[Scene modeling code data]
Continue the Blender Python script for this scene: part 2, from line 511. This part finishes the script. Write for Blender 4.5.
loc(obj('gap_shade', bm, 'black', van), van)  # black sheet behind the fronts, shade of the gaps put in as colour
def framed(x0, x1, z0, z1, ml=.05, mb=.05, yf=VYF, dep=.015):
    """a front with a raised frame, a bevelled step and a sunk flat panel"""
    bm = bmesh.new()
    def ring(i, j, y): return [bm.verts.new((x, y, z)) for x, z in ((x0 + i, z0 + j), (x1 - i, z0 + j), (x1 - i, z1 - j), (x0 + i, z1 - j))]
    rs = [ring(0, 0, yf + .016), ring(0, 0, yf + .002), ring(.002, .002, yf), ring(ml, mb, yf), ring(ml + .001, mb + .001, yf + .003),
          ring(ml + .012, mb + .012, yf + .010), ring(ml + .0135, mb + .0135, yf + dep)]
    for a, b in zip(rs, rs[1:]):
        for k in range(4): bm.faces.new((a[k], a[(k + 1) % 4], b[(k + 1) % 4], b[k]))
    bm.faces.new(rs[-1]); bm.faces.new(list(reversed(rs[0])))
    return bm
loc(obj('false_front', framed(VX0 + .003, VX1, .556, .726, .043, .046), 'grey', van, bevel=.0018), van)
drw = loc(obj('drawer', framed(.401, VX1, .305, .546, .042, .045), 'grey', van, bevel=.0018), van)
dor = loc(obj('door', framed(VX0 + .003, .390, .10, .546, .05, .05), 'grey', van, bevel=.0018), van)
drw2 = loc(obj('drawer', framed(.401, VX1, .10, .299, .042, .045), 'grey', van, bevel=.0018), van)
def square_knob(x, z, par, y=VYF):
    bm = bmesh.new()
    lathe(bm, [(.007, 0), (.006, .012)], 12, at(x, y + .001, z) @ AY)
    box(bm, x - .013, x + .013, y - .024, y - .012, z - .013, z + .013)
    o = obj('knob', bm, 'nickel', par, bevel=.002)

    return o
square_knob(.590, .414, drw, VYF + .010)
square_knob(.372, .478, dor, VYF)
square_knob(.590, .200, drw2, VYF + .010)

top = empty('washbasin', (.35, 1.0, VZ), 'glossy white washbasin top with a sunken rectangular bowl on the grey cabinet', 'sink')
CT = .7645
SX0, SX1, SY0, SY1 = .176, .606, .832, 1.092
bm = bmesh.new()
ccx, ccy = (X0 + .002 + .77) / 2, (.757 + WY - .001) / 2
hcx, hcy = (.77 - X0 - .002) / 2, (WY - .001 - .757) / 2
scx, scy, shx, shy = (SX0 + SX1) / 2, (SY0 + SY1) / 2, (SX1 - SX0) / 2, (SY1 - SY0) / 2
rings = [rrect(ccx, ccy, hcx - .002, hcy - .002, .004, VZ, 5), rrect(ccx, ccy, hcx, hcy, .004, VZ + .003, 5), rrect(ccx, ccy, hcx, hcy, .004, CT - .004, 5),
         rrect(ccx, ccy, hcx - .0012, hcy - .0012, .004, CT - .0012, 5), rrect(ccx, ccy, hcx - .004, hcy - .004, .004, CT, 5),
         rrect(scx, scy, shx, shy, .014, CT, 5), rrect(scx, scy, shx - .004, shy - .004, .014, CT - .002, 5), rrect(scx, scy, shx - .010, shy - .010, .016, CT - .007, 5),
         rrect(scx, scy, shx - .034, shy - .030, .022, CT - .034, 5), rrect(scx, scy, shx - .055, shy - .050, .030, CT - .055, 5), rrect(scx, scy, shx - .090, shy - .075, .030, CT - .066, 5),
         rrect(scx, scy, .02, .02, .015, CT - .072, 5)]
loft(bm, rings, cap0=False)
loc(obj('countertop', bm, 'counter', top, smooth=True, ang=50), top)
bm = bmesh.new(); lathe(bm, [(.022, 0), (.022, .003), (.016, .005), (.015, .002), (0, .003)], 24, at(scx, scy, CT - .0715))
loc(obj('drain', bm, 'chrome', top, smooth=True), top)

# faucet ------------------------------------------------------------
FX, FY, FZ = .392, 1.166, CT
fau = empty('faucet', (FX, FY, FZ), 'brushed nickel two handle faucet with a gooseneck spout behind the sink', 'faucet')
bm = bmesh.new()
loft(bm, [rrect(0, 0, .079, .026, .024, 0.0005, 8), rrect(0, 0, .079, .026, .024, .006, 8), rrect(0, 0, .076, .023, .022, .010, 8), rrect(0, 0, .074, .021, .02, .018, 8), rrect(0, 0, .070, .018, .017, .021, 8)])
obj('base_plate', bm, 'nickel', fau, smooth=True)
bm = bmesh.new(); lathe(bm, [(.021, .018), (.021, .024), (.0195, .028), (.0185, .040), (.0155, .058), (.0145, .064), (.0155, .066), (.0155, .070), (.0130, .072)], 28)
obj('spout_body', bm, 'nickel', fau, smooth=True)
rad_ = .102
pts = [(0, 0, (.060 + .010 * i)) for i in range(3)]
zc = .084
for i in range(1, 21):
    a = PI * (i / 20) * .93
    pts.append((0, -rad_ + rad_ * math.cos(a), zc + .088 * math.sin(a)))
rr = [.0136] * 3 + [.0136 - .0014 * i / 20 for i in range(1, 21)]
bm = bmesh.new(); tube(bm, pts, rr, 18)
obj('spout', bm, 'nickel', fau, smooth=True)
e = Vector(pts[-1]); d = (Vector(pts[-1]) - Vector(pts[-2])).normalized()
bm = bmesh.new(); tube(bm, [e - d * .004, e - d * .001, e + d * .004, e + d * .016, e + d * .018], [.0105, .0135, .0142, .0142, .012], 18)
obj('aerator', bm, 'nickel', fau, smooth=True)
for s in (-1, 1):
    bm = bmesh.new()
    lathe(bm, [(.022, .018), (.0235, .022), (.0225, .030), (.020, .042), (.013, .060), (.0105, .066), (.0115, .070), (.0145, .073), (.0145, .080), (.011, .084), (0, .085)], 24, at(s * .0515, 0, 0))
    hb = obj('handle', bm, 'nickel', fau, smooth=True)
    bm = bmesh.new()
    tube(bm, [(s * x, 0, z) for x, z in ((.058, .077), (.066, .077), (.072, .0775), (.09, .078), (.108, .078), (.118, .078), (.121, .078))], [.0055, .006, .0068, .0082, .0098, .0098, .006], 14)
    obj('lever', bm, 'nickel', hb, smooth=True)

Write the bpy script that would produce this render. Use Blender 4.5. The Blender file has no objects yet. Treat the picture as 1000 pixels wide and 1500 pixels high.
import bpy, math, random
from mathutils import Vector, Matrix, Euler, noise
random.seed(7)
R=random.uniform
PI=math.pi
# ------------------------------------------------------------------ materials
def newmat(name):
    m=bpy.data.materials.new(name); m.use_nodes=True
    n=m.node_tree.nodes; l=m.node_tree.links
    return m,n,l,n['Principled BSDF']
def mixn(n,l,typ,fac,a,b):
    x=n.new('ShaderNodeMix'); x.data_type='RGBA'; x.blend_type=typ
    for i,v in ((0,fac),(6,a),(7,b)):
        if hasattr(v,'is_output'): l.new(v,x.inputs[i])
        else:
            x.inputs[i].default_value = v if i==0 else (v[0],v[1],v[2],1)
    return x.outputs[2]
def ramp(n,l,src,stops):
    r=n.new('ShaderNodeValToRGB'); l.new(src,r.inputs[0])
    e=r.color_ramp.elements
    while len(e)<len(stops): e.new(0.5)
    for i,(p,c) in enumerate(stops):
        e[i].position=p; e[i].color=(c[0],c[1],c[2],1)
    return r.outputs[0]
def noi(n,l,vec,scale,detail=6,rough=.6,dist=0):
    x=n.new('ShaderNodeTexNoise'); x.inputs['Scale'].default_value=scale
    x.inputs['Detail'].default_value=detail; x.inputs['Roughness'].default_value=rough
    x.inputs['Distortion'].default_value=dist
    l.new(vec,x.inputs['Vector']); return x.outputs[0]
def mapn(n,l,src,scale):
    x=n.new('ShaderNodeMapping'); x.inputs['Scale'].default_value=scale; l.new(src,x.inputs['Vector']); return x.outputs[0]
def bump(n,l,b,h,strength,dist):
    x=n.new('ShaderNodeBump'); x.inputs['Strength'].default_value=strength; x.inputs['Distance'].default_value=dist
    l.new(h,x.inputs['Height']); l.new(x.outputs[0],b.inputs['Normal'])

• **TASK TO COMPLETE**
Take the lines above from the first through the one containing "square_knob(.590, .200, drw2, VYF + .010)" and reproduce them exactly; include nothing else.

• **TASK RESPONSE**
Continue the Blender Python script for this scene: part 2, from line 511. This part finishes the script. Write for Blender 4.5.
loc(obj('gap_shade', bm, 'black', van), van)  # black sheet behind the fronts, shade of the gaps put in as colour
def framed(x0, x1, z0, z1, ml=.05, mb=.05, yf=VYF, dep=.015):
    """a front with a raised frame, a bevelled step and a sunk flat panel"""
    bm = bmesh.new()
    def ring(i, j, y): return [bm.verts.new((x, y, z)) for x, z in ((x0 + i, z0 + j), (x1 - i, z0 + j), (x1 - i, z1 - j), (x0 + i, z1 - j))]
    rs = [ring(0, 0, yf + .016), ring(0, 0, yf + .002), ring(.002, .002, yf), ring(ml, mb, yf), ring(ml + .001, mb + .001, yf + .003),
          ring(ml + .012, mb + .012, yf + .010), ring(ml + .0135, mb + .0135, yf + dep)]
    for a, b in zip(rs, rs[1:]):
        for k in range(4): bm.faces.new((a[k], a[(k + 1) % 4], b[(k + 1) % 4], b[k]))
    bm.faces.new(rs[-1]); bm.faces.new(list(reversed(rs[0])))
    return bm
loc(obj('false_front', framed(VX0 + .003, VX1, .556, .726, .043, .046), 'grey', van, bevel=.0018), van)
drw = loc(obj('drawer', framed(.401, VX1, .305, .546, .042, .045), 'grey', van, bevel=.0018), van)
dor = loc(obj('door', framed(VX0 + .003, .390, .10, .546, .05, .05), 'grey', van, bevel=.0018), van)
drw2 = loc(obj('drawer', framed(.401, VX1, .10, .299, .042, .045), 'grey', van, bevel=.0018), van)
def square_knob(x, z, par, y=VYF):
    bm = bmesh.new()
    lathe(bm, [(.007, 0), (.006, .012)], 12, at(x, y + .001, z) @ AY)
    box(bm, x - .013, x + .013, y - .024, y - .012, z - .013, z + .013)
    o = obj('knob', bm, 'nickel', par, bevel=.002)

    return o
square_knob(.590, .414, drw, VYF + .010)
square_knob(.372, .478, dor, VYF)
square_knob(.590, .200, drw2, VYF + .010)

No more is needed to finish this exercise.